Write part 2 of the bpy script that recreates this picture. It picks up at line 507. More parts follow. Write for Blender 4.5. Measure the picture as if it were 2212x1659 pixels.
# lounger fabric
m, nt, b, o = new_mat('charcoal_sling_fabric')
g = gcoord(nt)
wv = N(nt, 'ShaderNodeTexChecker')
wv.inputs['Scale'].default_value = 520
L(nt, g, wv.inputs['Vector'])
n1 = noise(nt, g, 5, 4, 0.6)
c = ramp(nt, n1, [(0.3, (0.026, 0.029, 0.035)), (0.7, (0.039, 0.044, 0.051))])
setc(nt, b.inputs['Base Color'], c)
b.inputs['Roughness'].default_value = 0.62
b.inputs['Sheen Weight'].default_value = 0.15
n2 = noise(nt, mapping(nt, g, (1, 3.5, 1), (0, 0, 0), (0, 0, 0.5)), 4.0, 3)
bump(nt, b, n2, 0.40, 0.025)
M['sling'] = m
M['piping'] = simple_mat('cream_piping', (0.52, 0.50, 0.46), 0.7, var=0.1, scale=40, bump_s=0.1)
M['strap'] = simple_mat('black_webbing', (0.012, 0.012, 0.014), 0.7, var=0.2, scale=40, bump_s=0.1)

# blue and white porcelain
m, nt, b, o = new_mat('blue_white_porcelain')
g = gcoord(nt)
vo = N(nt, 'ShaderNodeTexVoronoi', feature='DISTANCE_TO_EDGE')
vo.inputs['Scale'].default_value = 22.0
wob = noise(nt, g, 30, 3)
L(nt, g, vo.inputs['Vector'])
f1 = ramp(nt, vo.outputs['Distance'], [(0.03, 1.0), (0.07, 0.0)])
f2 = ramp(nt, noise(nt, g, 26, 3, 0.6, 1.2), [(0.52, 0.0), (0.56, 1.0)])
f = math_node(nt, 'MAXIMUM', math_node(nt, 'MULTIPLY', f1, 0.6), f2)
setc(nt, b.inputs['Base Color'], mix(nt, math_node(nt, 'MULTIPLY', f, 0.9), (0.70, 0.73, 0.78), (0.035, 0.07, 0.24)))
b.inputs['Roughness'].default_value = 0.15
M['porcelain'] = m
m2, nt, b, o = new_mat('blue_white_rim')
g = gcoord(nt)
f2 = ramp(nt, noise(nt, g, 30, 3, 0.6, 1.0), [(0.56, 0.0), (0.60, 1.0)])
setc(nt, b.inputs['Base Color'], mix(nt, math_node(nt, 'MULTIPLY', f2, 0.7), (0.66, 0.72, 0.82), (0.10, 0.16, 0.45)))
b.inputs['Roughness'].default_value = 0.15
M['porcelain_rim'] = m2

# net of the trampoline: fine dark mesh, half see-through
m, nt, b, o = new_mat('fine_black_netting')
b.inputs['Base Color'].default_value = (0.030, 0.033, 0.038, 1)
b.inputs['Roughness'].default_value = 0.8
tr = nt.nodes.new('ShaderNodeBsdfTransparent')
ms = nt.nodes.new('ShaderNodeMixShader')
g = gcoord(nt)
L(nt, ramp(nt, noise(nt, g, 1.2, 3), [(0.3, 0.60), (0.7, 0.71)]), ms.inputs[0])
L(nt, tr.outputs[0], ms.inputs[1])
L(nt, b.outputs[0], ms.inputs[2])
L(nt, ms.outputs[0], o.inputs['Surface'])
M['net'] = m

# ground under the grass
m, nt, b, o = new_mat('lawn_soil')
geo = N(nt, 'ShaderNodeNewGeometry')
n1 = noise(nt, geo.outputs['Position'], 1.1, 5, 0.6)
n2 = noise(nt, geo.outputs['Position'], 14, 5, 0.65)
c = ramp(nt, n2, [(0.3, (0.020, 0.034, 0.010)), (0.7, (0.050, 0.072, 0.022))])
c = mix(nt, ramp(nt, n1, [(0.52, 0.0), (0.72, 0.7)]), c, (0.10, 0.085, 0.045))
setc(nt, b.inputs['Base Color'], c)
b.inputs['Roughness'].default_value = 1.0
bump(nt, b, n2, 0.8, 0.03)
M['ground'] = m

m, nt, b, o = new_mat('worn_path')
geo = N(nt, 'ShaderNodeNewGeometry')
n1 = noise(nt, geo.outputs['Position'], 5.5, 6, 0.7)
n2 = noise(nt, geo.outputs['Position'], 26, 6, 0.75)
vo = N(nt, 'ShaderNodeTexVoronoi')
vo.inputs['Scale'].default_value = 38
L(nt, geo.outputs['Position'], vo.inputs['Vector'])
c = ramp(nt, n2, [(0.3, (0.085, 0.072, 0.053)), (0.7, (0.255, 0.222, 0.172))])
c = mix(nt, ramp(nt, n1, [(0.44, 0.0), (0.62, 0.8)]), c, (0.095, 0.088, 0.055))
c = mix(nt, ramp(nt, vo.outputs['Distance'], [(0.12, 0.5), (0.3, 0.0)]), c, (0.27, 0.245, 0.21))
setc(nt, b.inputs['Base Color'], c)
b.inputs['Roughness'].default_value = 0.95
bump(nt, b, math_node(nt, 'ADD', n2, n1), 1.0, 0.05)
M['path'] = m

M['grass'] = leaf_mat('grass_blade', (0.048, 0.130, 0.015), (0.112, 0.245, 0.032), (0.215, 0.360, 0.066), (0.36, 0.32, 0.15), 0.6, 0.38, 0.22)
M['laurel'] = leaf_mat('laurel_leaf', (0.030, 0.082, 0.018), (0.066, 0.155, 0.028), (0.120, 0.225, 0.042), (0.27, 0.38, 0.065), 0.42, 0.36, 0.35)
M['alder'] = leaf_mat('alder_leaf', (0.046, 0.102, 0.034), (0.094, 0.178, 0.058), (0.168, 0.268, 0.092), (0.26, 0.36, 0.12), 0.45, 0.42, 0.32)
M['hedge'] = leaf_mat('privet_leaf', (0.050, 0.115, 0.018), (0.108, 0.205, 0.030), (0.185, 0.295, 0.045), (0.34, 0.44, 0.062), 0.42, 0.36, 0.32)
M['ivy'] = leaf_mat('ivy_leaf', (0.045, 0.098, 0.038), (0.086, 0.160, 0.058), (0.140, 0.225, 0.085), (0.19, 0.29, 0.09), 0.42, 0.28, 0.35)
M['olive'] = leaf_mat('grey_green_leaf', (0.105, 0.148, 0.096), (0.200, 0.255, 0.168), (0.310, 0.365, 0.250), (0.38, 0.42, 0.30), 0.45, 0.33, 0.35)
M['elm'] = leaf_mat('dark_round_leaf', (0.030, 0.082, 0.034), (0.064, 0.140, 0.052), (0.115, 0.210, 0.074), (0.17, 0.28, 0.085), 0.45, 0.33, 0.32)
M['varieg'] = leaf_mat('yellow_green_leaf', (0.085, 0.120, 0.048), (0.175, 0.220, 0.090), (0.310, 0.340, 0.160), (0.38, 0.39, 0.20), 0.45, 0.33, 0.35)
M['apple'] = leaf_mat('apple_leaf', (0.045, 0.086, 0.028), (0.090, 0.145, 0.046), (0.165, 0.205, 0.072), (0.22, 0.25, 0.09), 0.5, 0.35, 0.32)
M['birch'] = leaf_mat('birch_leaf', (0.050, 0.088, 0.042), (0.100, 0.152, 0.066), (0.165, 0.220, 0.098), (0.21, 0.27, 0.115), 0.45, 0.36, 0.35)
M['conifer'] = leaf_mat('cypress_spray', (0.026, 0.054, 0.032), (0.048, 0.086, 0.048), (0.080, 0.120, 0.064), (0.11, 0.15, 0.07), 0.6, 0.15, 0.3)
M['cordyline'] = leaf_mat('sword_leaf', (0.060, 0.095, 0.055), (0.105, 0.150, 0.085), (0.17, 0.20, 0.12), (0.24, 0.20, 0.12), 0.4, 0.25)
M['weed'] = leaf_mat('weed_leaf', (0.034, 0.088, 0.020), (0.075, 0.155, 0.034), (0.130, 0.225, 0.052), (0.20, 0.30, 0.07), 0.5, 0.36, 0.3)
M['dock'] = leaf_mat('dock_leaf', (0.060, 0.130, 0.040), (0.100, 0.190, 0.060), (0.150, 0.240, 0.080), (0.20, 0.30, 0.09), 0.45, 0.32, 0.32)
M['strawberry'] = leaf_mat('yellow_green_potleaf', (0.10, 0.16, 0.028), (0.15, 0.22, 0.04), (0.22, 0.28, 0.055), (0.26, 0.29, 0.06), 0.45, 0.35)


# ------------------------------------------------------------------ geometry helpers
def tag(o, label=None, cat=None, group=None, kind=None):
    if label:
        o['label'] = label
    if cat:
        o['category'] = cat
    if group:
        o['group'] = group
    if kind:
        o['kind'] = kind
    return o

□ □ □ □

EXERCISE PROMPT:
The required output is the exact run of lines from the beginning of the listing above to the line that contains "var=0.2, scale=40, bump_s=0.1)", inclusive of both.

WORKED SOLUTION:
Write part 2 of the bpy script that recreates this picture. It picks up at line 507. More parts follow. Write for Blender 4.5. Measure the picture as if it were 2212x1659 pixels.
# lounger fabric
m, nt, b, o = new_mat('charcoal_sling_fabric')
g = gcoord(nt)
wv = N(nt, 'ShaderNodeTexChecker')
wv.inputs['Scale'].default_value = 520
L(nt, g, wv.inputs['Vector'])
n1 = noise(nt, g, 5, 4, 0.6)
c = ramp(nt, n1, [(0.3, (0.026, 0.029, 0.035)), (0.7, (0.039, 0.044, 0.051))])
setc(nt, b.inputs['Base Color'], c)
b.inputs['Roughness'].default_value = 0.62
b.inputs['Sheen Weight'].default_value = 0.15
n2 = noise(nt, mapping(nt, g, (1, 3.5, 1), (0, 0, 0), (0, 0, 0.5)), 4.0, 3)
bump(nt, b, n2, 0.40, 0.025)
M['sling'] = m
M['piping'] = simple_mat('cream_piping', (0.52, 0.50, 0.46), 0.7, var=0.1, scale=40, bump_s=0.1)
M['strap'] = simple_mat('black_webbing', (0.012, 0.012, 0.014), 0.7, var=0.2, scale=40, bump_s=0.1)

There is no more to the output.